How food manufacturers can tackle Scope 3 emissions

While tackling Scope 3 emissions may not be easy, the right guidance and tools can help food producers complete their decarbonisation and sustainability journey.

By Agatha Wong

At COP28, the global heads of state and governments released a resolute declaration regarding the current food system and its place in creating a sustainable future amidst a call for stronger climate action. They emphasised the “unprecedented adverse climate impacts are increasingly threatening the resilience of agriculture and food systems as well as the ability of many, especially the most vulnerable, to produce and access food in the face of mounting hunger, malnutrition, and economic stresses”.

Indeed, the food industry faces the double-edged challenge of being one of largest contributors to the climate crisis – from its production stage with agriculture and animal farming, to processing and transportation, and eventually food waste in landfills – as well as bearing a significant impact from climate change, with rising temperatures and unpredictable weather patterns threatening annual harvests and food stability.

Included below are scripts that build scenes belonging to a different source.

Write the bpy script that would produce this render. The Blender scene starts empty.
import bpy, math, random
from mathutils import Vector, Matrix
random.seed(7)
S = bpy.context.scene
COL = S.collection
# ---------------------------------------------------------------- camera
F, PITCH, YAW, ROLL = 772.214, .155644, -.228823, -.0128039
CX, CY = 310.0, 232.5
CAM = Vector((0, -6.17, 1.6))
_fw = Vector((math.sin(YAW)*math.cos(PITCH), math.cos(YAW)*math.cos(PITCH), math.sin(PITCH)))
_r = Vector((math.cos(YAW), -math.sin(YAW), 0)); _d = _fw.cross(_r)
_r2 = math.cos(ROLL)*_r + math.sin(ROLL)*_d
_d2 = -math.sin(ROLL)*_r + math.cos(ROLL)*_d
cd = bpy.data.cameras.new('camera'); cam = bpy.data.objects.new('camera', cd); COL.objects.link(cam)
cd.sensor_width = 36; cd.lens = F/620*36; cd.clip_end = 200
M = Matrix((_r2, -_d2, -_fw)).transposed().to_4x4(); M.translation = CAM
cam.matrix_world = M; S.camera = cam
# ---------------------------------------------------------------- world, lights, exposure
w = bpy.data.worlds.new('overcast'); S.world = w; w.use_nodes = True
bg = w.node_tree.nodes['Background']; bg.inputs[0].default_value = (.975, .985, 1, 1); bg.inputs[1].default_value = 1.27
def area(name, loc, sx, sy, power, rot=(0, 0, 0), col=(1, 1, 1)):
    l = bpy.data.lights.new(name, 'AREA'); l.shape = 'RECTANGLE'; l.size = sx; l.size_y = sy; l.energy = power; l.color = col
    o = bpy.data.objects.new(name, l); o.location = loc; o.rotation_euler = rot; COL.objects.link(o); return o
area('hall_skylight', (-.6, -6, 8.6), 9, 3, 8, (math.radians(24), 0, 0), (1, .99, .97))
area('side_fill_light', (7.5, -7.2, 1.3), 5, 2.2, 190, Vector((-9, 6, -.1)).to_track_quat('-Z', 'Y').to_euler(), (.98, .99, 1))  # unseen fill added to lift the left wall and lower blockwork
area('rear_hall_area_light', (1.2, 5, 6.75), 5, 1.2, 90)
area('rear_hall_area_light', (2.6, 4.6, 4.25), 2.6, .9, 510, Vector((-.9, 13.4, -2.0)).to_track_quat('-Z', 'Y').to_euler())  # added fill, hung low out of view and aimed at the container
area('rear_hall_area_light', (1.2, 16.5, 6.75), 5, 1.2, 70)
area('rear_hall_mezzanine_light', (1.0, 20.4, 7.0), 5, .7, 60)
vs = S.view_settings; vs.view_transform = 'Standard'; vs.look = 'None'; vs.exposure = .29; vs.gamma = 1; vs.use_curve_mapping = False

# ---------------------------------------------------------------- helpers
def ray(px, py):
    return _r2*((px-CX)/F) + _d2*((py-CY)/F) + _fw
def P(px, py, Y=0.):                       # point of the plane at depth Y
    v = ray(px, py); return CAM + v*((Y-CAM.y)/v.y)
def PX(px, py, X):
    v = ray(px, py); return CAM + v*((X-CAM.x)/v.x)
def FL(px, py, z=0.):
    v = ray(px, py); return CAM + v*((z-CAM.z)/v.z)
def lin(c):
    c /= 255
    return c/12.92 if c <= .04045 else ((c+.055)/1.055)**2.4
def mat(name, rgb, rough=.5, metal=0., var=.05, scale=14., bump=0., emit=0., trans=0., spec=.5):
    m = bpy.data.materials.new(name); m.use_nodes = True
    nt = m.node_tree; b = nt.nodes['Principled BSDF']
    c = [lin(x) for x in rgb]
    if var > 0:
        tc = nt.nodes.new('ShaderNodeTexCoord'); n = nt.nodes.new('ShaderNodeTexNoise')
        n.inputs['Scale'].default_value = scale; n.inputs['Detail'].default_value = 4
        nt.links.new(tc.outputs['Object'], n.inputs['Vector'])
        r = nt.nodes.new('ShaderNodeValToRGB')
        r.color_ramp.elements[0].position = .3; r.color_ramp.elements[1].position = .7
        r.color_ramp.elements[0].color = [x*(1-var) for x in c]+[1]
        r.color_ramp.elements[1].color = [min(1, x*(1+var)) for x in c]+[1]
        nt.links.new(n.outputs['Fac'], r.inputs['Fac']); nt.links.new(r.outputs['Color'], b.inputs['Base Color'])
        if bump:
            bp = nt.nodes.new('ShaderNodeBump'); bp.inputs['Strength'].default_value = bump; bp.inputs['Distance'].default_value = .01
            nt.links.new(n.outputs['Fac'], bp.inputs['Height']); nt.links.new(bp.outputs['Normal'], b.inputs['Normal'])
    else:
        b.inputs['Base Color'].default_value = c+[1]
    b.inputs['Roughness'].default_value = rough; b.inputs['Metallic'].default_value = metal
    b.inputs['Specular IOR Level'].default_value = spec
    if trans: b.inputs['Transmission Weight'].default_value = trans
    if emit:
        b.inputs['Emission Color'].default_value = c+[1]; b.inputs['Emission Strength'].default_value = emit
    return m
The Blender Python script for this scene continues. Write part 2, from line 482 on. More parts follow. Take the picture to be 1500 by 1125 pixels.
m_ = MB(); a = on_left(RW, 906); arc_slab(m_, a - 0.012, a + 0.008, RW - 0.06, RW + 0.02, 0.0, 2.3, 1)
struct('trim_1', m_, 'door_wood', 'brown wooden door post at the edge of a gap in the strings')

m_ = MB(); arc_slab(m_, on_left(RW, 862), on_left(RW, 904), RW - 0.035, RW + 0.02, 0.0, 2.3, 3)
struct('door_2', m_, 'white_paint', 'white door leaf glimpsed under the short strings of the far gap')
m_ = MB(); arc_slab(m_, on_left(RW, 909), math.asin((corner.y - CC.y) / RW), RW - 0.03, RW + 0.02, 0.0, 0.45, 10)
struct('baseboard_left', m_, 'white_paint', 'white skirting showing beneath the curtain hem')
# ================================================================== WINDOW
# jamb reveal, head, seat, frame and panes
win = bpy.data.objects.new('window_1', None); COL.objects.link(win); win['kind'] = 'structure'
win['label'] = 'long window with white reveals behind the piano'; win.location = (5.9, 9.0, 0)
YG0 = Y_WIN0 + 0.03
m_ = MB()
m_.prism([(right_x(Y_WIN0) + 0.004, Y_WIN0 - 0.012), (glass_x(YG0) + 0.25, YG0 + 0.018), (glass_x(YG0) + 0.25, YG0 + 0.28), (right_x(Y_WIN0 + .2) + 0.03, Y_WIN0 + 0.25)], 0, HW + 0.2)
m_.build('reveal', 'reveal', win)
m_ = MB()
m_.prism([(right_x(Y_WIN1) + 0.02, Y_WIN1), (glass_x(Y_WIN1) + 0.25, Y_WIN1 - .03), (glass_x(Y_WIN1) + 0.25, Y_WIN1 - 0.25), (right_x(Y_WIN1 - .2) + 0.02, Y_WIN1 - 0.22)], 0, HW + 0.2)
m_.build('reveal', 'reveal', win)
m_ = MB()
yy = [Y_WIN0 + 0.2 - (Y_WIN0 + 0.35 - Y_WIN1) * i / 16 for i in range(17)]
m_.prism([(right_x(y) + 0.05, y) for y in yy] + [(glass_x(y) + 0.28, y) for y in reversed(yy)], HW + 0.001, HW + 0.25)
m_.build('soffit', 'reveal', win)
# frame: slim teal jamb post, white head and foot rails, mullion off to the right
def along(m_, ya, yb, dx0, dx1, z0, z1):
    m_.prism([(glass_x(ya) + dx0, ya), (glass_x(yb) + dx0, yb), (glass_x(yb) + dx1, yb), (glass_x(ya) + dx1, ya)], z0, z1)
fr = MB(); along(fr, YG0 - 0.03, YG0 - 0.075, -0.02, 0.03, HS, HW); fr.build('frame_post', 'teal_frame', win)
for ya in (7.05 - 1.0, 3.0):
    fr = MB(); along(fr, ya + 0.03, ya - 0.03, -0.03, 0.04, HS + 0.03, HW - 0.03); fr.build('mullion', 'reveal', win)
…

For many years, food and beverage producers have undertaken measures curbing Scope 1 and 2 emissions – the former covers emissions from sources that an organisation owns or controls directly, while the latter encompasses emissions that are caused indirectly by companies and come from where the energy it purchases and uses is produced. For most part, these measures have been relatively successful and well-implemented, with many MNCs claiming to have reduced their carbon footprint and energy use. What remains, however, are Scope 3 emissions, which includes all other indirect emissions that occur in the upstream and downstream activities of an organisation.

“When you talk about trying to engage back through the traders to the farm level, the ability to influence farming practices – which have to be location and context specific, and drive security of income for farmers and security of global procurement production – we have to create more stability in those investments to allow farmers the opportunity to plan these transitions. Because agricultural investments change the farm funnel and the types of practices that it takes to both improve their resilience, manage their transition and reduce greenhouse gas emissions, it takes time and a bit of courage and stamina in the system as well,” said Diane Holdorf, vice-president of the World Business Council for Sustainable Development (WBCSD), when asked on the obstacles and challenges preventing food producers from disclosing and addressing Scope 3 emissions in their value chain.

Managing these transitions plans, Holdorf elaborated, will require the consideration of how one engages with farmers, and what one does to incentivise and reward in value-added ways for nature, diversity – in turn delivering real livelihood benefits for farmers. Another challenge would be acquiring primary source data, as well as quality secondary source data from agriculture in a globally consistent and credible way from farmers at a regional level that does not burden them. This data will enable greater accountability, although, as Holdorf noted, the ability to track and use said data across an often complex and integrated supply chain is a challenge that the industry will have to navigate.